Yamato and Morgan go after the prize that looks the most attainable. “Sometimes, the most desirable prizes are the hardest ones to get,” Yamato says. “Being realistic about what you can win in any given machine will help you win a lot more.”
“If the pretty pony in the far end, stuffed tightly next to the cute teddy bear, is an impossible option, you’re going to have to settle with the ugly duck/monster thing with red shoes and a cape or whatever the hell it is and live with it,” Morgan says.
The ideal prize is “sticking out a little bit, isn’t being blocked or obstructed by any other prizes, and isn’t too close to the side,” according to Yamato. (If a prize is leaning against the glass, the claw track won’t allow the claw to get close enough to nab it.) Morgan also advises sticking to prizes that are close to the chute: “Don’t drag something from the very end of the machine,” she says. “That rarely works.”
Yamato also avoids round or rotund objects. “Those are hard because a lot of the time there’s nothing to grab onto,” she says. Instead, aim for a prize that has some kind of appendage—a head, or an arm or a leg—sticking out: “Something you can get one of the claw prongs under is your best bet, if the angle’s right.”
4. Play once to get a feel for the claw ...
After Yamato has picked her prize, she’ll play once, “to test the tensile grip of the claw to see how easily it will hold after it closes,” she says. “A lot of them will jiggle open right after they close, so even if you’ve caught something, it’ll screw you over by opening up the claws a little bit.” If that happens, Yamato says she won’t play again ... “probably.”
In general, it’s easier to play machines that have a three-pronged claw rather than a two-pronged claw: “It’s all about the grip—if the claw has a weak grip, forget it,” Morgan says. “The two-pronged claws seem weaker to me.”
5. … and maybe maneuver your desired prize to a better position.
“One strategy is bumping another animal out of the way to grab another,” Morgan says. She also advises grabbing and dragging a prize closer to the chute to make it easier to grab on your second try.
6. Use most of your time getting the claw into position.
Most claw machines drop and grab with one push of a button; some need two pushes—one to drop the claw, another to close it—but that’s rare. Either way, “most machines give you enough time to position your claw, and most of them will let you move it forward and backward and then sideways,” Yamato says. “I usually try to spend most of the time of the clock running down to make sure that I’m exactly above where I want the claw to drop.” Once you’re in the absolute best position, drop it.
7. Know when to stop.
Most machines cost 50 cents to play, so Yamato will put in a dollar. “Maybe half the time I get a prize on my first dollar,” she says. “I’ll usually play a couple of dollars at most before I realize that I should walk away. It’s like gambling—for no monetary gain!”

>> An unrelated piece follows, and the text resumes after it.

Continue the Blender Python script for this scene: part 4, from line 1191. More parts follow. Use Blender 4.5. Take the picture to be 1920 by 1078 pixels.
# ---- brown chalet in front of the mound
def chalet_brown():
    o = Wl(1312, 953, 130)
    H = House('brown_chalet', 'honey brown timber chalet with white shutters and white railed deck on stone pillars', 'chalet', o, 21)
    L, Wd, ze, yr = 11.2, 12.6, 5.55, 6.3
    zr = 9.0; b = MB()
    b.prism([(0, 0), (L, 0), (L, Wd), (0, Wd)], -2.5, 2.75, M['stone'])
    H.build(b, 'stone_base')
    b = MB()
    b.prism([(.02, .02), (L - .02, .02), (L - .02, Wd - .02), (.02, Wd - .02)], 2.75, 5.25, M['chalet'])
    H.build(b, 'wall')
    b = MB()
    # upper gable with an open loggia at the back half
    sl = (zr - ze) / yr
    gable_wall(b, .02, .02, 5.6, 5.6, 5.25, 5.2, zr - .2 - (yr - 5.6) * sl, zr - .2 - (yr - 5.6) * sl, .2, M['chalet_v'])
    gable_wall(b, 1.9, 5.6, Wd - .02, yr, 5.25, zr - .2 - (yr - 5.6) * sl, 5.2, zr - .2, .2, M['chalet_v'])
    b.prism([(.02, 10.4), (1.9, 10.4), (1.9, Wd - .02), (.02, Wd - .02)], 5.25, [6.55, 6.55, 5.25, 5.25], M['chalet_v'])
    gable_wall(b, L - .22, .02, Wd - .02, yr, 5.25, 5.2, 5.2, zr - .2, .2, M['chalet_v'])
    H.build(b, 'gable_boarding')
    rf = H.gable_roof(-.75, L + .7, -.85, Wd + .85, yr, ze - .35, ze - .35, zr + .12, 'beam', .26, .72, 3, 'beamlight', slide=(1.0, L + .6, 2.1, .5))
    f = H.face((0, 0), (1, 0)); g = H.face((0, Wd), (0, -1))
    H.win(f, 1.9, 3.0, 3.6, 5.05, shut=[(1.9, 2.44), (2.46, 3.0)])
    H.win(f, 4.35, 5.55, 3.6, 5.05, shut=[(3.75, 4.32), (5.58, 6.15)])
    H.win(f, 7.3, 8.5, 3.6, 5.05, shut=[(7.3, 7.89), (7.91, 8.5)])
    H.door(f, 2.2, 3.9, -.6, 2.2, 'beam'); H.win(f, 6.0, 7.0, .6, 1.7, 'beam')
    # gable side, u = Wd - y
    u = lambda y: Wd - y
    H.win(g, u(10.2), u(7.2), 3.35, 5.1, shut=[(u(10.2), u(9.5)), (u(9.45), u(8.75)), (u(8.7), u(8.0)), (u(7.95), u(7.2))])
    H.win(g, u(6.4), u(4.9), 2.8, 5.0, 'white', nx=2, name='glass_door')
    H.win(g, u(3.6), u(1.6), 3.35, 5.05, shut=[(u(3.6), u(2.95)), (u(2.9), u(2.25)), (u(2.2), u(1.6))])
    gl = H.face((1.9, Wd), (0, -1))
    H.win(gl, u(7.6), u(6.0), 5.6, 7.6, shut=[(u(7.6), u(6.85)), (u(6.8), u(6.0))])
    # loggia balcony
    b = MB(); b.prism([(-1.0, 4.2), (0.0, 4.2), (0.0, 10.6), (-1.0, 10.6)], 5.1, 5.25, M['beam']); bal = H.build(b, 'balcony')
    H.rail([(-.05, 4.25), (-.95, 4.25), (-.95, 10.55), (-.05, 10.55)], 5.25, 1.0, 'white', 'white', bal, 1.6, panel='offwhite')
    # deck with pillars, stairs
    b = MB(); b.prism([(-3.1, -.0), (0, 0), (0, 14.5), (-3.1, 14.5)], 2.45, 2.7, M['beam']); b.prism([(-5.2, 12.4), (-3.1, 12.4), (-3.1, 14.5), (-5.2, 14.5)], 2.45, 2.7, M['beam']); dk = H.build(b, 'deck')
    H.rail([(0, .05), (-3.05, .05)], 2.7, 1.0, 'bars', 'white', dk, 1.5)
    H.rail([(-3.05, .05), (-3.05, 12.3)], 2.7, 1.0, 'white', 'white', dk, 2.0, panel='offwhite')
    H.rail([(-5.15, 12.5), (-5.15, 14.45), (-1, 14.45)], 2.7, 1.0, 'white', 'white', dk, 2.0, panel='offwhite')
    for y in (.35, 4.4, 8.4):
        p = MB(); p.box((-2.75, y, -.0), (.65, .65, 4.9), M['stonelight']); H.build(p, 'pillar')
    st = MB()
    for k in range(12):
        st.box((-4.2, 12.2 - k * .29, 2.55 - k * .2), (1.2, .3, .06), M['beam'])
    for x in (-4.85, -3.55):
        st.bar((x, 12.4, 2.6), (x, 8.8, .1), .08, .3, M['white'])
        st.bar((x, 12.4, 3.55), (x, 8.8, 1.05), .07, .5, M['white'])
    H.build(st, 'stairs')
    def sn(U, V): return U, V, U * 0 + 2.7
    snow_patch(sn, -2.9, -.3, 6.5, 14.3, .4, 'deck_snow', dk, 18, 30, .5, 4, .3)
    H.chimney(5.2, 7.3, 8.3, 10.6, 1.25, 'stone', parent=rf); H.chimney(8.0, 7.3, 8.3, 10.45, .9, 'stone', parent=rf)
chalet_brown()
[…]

Morgan says grabbing a prize usually takes her a few tries “on good machines,” she says. “On bad machines—and they seem worse now—it takes me about five or 10 times or never. I will not go past 10.”
8. Don’t assume every claw machine is rigged.
In 2015, Vox posted an article that explained how claw machine owners can rig them—but Yamato doesn’t think that’s true for every game. “People might play less because they think every claw machine is rigged to screw them over, but not all claw machines are rigged,” she says. “I always believe that every claw is winnable—it’s just a matter of how much I want to stand there and keep playing if I already know that this particular machine is sort of stuck.” But people should avoid the machines that have money wrapped around the prizes: “In my experience,” Yamato says, “those are usually the ones that are rigged.”
Morgan, on the other hand, does believe that many of the machines are rigged—which is why she prefers to play machines in places off the beaten path, like in California’s Yucca Valley. “Are they less rigged in the desert? I think so,” she says. “I have incredible luck out there. I always play in the desert.”
A version of this story ran in 2018; it has been updated for 2023.